Stored items:
_ _ _ _ _
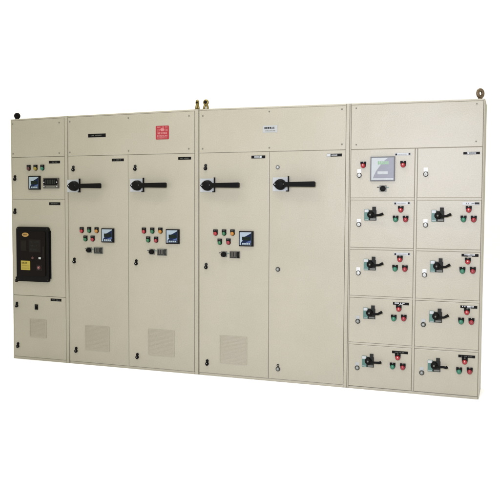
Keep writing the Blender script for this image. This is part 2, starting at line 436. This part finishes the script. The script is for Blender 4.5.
f.glyphs(.21, .30, 1.03, 1.045, y - .0286, 'dgrey', 7, .9, .16, 5); f.glyphs(.21, .28, 1.00, 1.013, y - .0286, 'dgrey', 6, .9, .2, 6); f.glyphs(.21, .30, .965, .98, y - .0286, 'dgrey', 7, .9, .2, 8)
f.box(.335, .352, .90, 1.0, y - .029, y - .0255, 'innards', .001)
f.box(.11, .17, .96, 1.05, y - .0275, y - .0255, 'innards', .001)
f.build('breaker_cover', BR)
g = MB(); g.lathe(.160, 1.100, [(.6, y - .030), (.9, y - .0295), (1.0, y - .0258)], 'gold', 28, rx=.036, rz=.019)
g.glyphs(.142, .178, 1.095, 1.105, y - .0302, 'innards', 5, 1, .2, 9); g.build('badge', BR, 'oval gold badge')
g = MB(); g.box(.112, .207, .793, .874, y - .0275, y - .0255, 'yellow', .0006)
g.glyphs(.120, .176, .848, .862, y - .0276, 'innards', 7, 1, .2, 12); g.glyphs(.120, .200, .826, .834, y - .0276, 'dullyellow', 9, 1, .3, 13); g.glyphs(.120, .198, .806, .814, y - .0276, 'dullyellow', 9, 1, .3, 14)
g.build('warning_label', BR, 'yellow warning label')
g = MB(); g.lathe(.234, .900, [(.006, y - .034), (.011, y - .031), (.012, y - .0255)], 'dullred', 14); g.build('push_button', BR, 'dim red button')
g = MB(); g.box(.296, .318, .891, .908, y - .031, y - .0255, 'offwhite', .002); g.build('push_button', BR, 'small white button')
g = MB(); g.box(.270, .330, .790, .845, y - .028, y - .0255, 'innards', .002); g.lathe(.299, .818, [(.011, y - .038), (.017, y - .035), (.019, y - .0275)], 'dullred', 18)
g.lathe(.299, .818, [(.004, y - .0395), (.0065, y - .0378)], 'signpink', 10); g.build('push_button', BR, 'larger dark red button')
lifting_eye(A, .044, 2.098, 'black', 'black lifting eye')

# =========================================================== cabinets B and C : two tall doors each
def tall_cabinet(name, x0, x1, xs, zl, zr, label, post=.034):
    c = root(name, (x0, 0, 0), label, 'electrical cabinet', GROUP)
    p = x1 - post
    body(c, x0, x1, zl, zr, [rect(x0 + .0022, x0 + .007, 0, zl), rect(p + .0010, x1 - .0022, 0, zr), rect(x0 + .0085, p, 0, .020),
                             [(x0 + .0085, zl - .012), (p, zr - .014), (p, zr), (x0 + .0085, zl)]])
    cv = door(c, x0 + .007, p, SEAM, 0, 'cover_panel', top=(zl - .012, zr - .014))
    return c, cv, p
B0, B1, BS = .5775, 1.788, 1.157
B, covB, pB = tall_cabinet('switchgear_cabinet', B0, B1, BS, 2.109, 2.1165, 'tall two-door cream cabinet with a red danger sign on its top panel')
for x, z in ((.604, 2.060), (.602, 1.803), (1.163, 2.071), (1.163, 1.803), (1.706, 2.067), (1.704, 1.808)): screw(covB, x, z)
nameplate(covB, .866, 1.937, .168, .029, seed=21, label='wide black nameplate')
s = MB(); x0, x1, z0, z1 = 1.413, 1.530, 1.888, 1.997; y = FRONT
s.prism(rr(x0, x1, z0, z1, .007), y - .0022, y + .001, 'signred', .0005)
s.glyphs(x0 + .012, x1 - .012, z1 - .016, z1 - .007, y - .0023, 'signpink', 9, .95, .3, 31)
s.prism([(x0 + .047, z1 - .044), (x0 + .070, z1 - .044), (x0 + .076, z1 - .030), (x0 + .070, z1 - .020), (x0 + .047, z1 - .020), (x0 + .041, z1 - .030)], y - .0029, y - .0021, 'signpink')
s.glyphs(x0 + .010, x0 + .038, z1 - .044, z1 - .026, y - .0023, 'signpink', 3, 1, .25, 32); s.glyphs(x1 - .038, x1 - .010, z1 - .044, z1 - .026, y - .0023, 'signpink', 3, 1, .25, 33)
s.glyphs(x0 + .015, x1 - .015, z1 - .068, z1 - .052, y - .0023, 'signpink', 6, 1, .28, 34)
s.glyphs(x0 + .012, x1 - .012, z0 + .022, z0 + .035, y - .0023, 'signpink', 8, 1, .28, 35); s.glyphs(x0 + .014, x1 - .014, z0 + .008, z0 + .016, y - .0023, 'signpink', 10, 1, .28, 36)
s.build('danger_sign', covB, 'red square danger sign with pale writing')
lifting_eye(B, 1.762, 2.116, 'slim', 'slim brass lifting eye')
def control_door(cab, x0, x1, o, lever, lam, mt, sel, term, lt, vt, npos, nstyle, tags, dark, seed):
    d = door(cab, x0, x1, .020, SEAM)
    lever_handle(cab, lever[0], lever[1], 'black long-lever rotary handle')
    for x, z, c, l in zip(lam[0], lam[1], ('red', 'green', 'amber', 'green', 'darkred'), ('red pilot lamp', 'green pilot lamp', 'amber pilot lamp', 'lower green pilot lamp', 'lower dark red pilot lamp')): lamp(d, x, z, c, label=l)
    meter(cab, mt[0], mt[1], .118, 'square black meter with blue and white screen')
    selector(d, *sel); terminal(d, term[0], term[1], dark)
    for (x, z), t in zip(lt, tags): latch(d, x, z, t, 'black')
    if vt: vent(d, *vt)
    nameplate(d, npos[0], npos[1], .112, .022, nstyle, seed)
    return d
control_door(B, B0 + .007, BS, 0, (.630, 1.5194), ((.706, .7785, .851, .742, .812), (1.146, 1.148, 1.147, 1.0755, 1.076)), (.968, 1.107), (.776, .979), (.874, .979),
             ((.626, 1.657), (.6286, .877), (.6384, .110)), (.737, .973, .130, .339), (1.063, 1.731), 'dark', ('grey', 'dark', 'dark'), False, 41)
control_door(B, BS, pB, 0, (1.233, 1.5205), ((1.297, 1.3735, 1.447, 1.336, 1.408), (1.150, 1.151, 1.152, 1.078, 1.0776)), (1.565, 1.108), (1.368, .979), (1.468, .979),
             ((1.216, 1.655), (1.2225, .879), (1.229, .100)), (1.3365, 1.575, .129, .344), (1.668, 1.733), 'dark', ('grey', 'dark', 'dark'), False, 42)
C0, C1, CS = 1.788, 2.997, 2.379
C, covC, pC = tall_cabinet('switchgear_cabinet', C0, C1, CS, 2.1165, 2.107, 'tall two-door cream cabinet with a white sticker on its top panel and one bare door', .0275)
for x, z in ((1.825, 2.062), (1.824, 1.805), (2.376, 2.074), (2.377, 1.800), (2.938, 2.068), (2.940, 1.812)): screw(covC, x, z)
s = MB(); s.prism([(2.324, 1.915), (2.440, 1.915), (2.442, 1.969), (2.326, 1.968)], y - .0012, y + .001, 'palegrey')
s.glyphs(2.336, 2.420, 1.943, 1.957, y - .0014, 'ink', 6, 1, .42, 51); s.glyphs(2.336, 2.425, 1.924, 1.932, y - .0014, 'mgrey', 10, .9, .2, 52)
s.build('sticker', covC, 'white sticker with dark lettering')
lifting_eye(C, 1.836, 2.1155, 'full', 'brass lifting eye')
control_door(C, C0 + .007, CS, 0, (1.859, 1.5165), ((1.931, 2.004, 2.075, 1.968, 2.041), (1.144, 1.145, 1.146, 1.072, 1.0745)), (2.1955, 1.102), (2.002, .975), (2.100, .975),
             ((1.8433, 1.651), (1.8484, .868), (1.8587, .094)), (1.973, 2.203, .112, .331), (2.289, 1.7315), 'glare', ('grey', 'grey', 'dark'), True, 43)
dC = door(C, CS, pC, .020, SEAM, label='plain tall door with a lever handle only')
lever_handle(C, 2.464, 1.520, 'black long-lever rotary handle')
nameplate(dC, 2.885, 1.7335, .112, .021, 'tail', 61)
tg = MB(); tg.torus((2.446, y - .003, 1.651), .0125, .0032, 'mgrey', 0, 20, 8); tg.lathe(2.446, 1.651, [(.007, y - .006), (.0095, y - .004), (.010, y + .001)], 'lgrey', 14); tg.build('latch', dC, 'small round lock with grey ring')
latch(dC, 2.449, .871, None, 'steel'); latch(dC, 2.4545, .098, 'ring', 'steel', .032)

# =========================================================== cabinet D : feeder modules
D0, D1 = 2.997, 3.939
Dc = root('feeder_cabinet', (D0, 0, 0), 'cream cabinet at the right end with ten small square doors in two columns', 'electrical cabinet', GROUP)
zl, zr = 2.107, 2.099
cl, cm0, cm1, cr = D0 + .011, 3.4715, 3.4895, 3.931
rowz = [SEAM, 1.4097, 1.0468, .6905, .3415, .020]; hg = .0075
rails = [rect(D0 + .0022, cl - .0015, 0, zl), rect(cr + .0015, D1, 0, zr), rect(cl, cr, 0, .018), [(cl, zl - .012), (cr, zr - .012), (cr, zr), (cl, zl)],
         rect(cm0 + .0015, cm1 - .0015, .020, SEAM - .002)]
for k in range(1, 5):
    rails.append(rect(cl, cm0, rowz[k] - hg, rowz[k] + hg)); rails.append(rect(cm1, cr, rowz[k] - hg, rowz[k] + hg))
body(Dc, D0, D1, zl, zr, rails)
cov = door(Dc, cl, cr, SEAM, 0, 'cover_panel', top=(zl - .012, zr - .012))
for x, z in ((3.044, 2.071), (3.047, 1.806), (3.885, 2.066), (3.885, 1.808)): screw(cov, x, z, .0052)
lifting_eye(Dc, 3.905, 2.099, 'ring', 'large bronze lifting ring')
ord_ = ('topmost', 'second', 'third', 'fourth', 'lowest')
DD = {}
for k in range(5):
    zt = rowz[k] - (hg if k else 0); zb = rowz[k + 1] + (hg if k < 4 else 0)
    DD['L', k] = door(Dc, cl, cm0, zb, zt, label='%s small door of the left column' % ord_[k])
    DD['R', k] = door(Dc, cm1, cr, zb, zt, label='%s small door of the right column' % ord_[k])
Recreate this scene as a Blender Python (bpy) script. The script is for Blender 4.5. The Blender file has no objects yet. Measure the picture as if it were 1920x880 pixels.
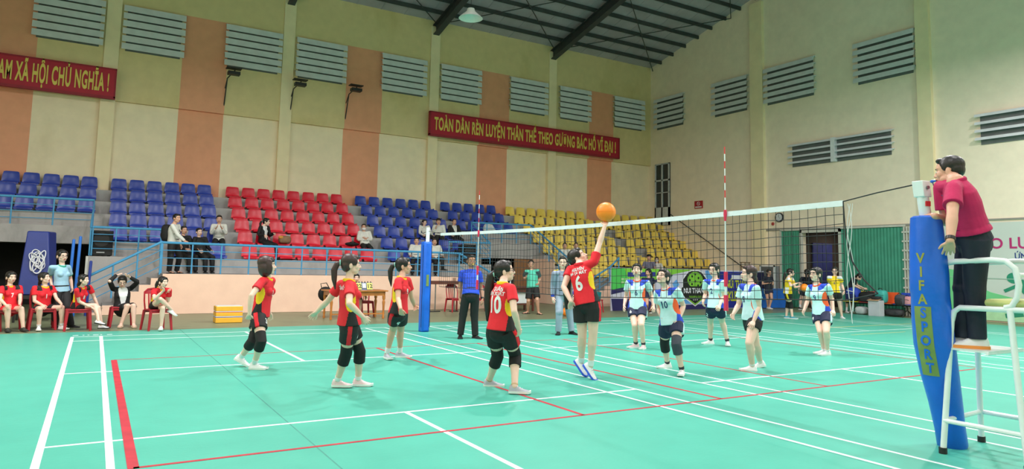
import bpy, bmesh, math, random
import numpy as np
from mathutils import Vector, Matrix
from mathutils.bvhtree import BVHTree
random.seed(11)
S = bpy.context.scene
COL = S.collection
R_ = math.radians

# ---------------------------------------------------------------- camera
CAM = Vector((-6.3321, -5.7030, 1.4945))
cam_d = bpy.data.cameras.new('camera')
cam_o = bpy.data.objects.new('camera', cam_d)
COL.objects.link(cam_o)
ax_r = Vector((0.8563, -0.5159, 0.0205)).normalized()
ax_f = Vector((0.5136, 0.8527, 0.0959)).normalized()


def cam_axes(yaw, pitch, roll):
    cy, sy = math.cos(yaw), math.sin(yaw)
    f = Vector((sy * math.cos(pitch), cy * math.cos(pitch), math.sin(pitch)))
    r = Vector((cy, -sy, 0))
    u = r.cross(f)
    c, s = math.cos(roll), math.sin(roll)
    return c * r + s * u, -s * r + c * u, f


cr, cu, cf = cam_axes(.5422, .0961, .0206)
cam_o.matrix_world = Matrix(((cr.x, cu.x, -cf.x, CAM.x), (cr.y, cu.y, -cf.y, CAM.y), (cr.z, cu.z, -cf.z, CAM.z), (0, 0, 0, 1)))
cam_d.sensor_width = 36.0
cam_d.lens = 36.0 * 1286.69 / 1920.0
cam_d.shift_y = -(440.0 - 373.82) / 1920.0
cam_d.clip_end = 200
S.camera = cam_o

# ---------------------------------------------------------------- light and exposure
S.view_settings.view_transform = 'Standard'
S.view_settings.look = 'None'
S.view_settings.exposure = 0.0
S.view_settings.gamma = 1.0
S.view_settings.use_curve_mapping = False
S.cycles.use_denoising = True
S.cycles.max_bounces = 6
S.cycles.diffuse_bounces = 4
S.cycles.caustics_reflective = False
S.cycles.caustics_refractive = False
LAMP_Z = 8.9
LAMP_W = 245.0
LAMP_COL = (1.0, 0.965, 0.95)
LAMPS = [(x, y) for y in (-9.5, -3.0) for x in (-10.5, -4.2, 1.8, 7.8)] + [(-10.5, 3.0), (-4.2, 3.0), (1.8, 3.0), (7.8, 2.0), (13.6, -.8), (13.4, -8.0)] + [(-10.5, 7.6), (-4.2, 7.0), (1.8, 6.4)]
W = bpy.data.worlds.new('world')
S.world = W
W.use_nodes = True
W.node_tree.nodes['Background'].inputs[0].default_value = (.75, .85, 1, 1)
W.node_tree.nodes['Background'].inputs[1].default_value = .25
for i, (x, y) in enumerate(LAMPS):
    ld = bpy.data.lights.new('lamp_light', 'AREA')
    ld.shape = 'DISK'
    ld.size = .5
    ld.energy = LAMP_W * (2.8 if x > 13 and y > -5 else 2.1 if y > 5 else 2.4 if y > 1.5 and x > 7 else .82)
    ld.color = LAMP_COL
    lo = bpy.data.objects.new('lamp_light', ld)
    lo.location = (x, y, LAMP_Z - .03)
    COL.objects.link(lo)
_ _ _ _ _
Show every line in the entries where the string "objects" occurs.

__Complete output__:
Recreate this scene as a Blender Python (bpy) script. The script is for Blender 4.5. The Blender file has no objects yet. Measure the picture as if it were 1920x880 pixels.
cam_o = bpy.data.objects.new('camera', cam_d)
COL.objects.link(cam_o)
    lo = bpy.data.objects.new('lamp_light', ld)
    COL.objects.link(lo)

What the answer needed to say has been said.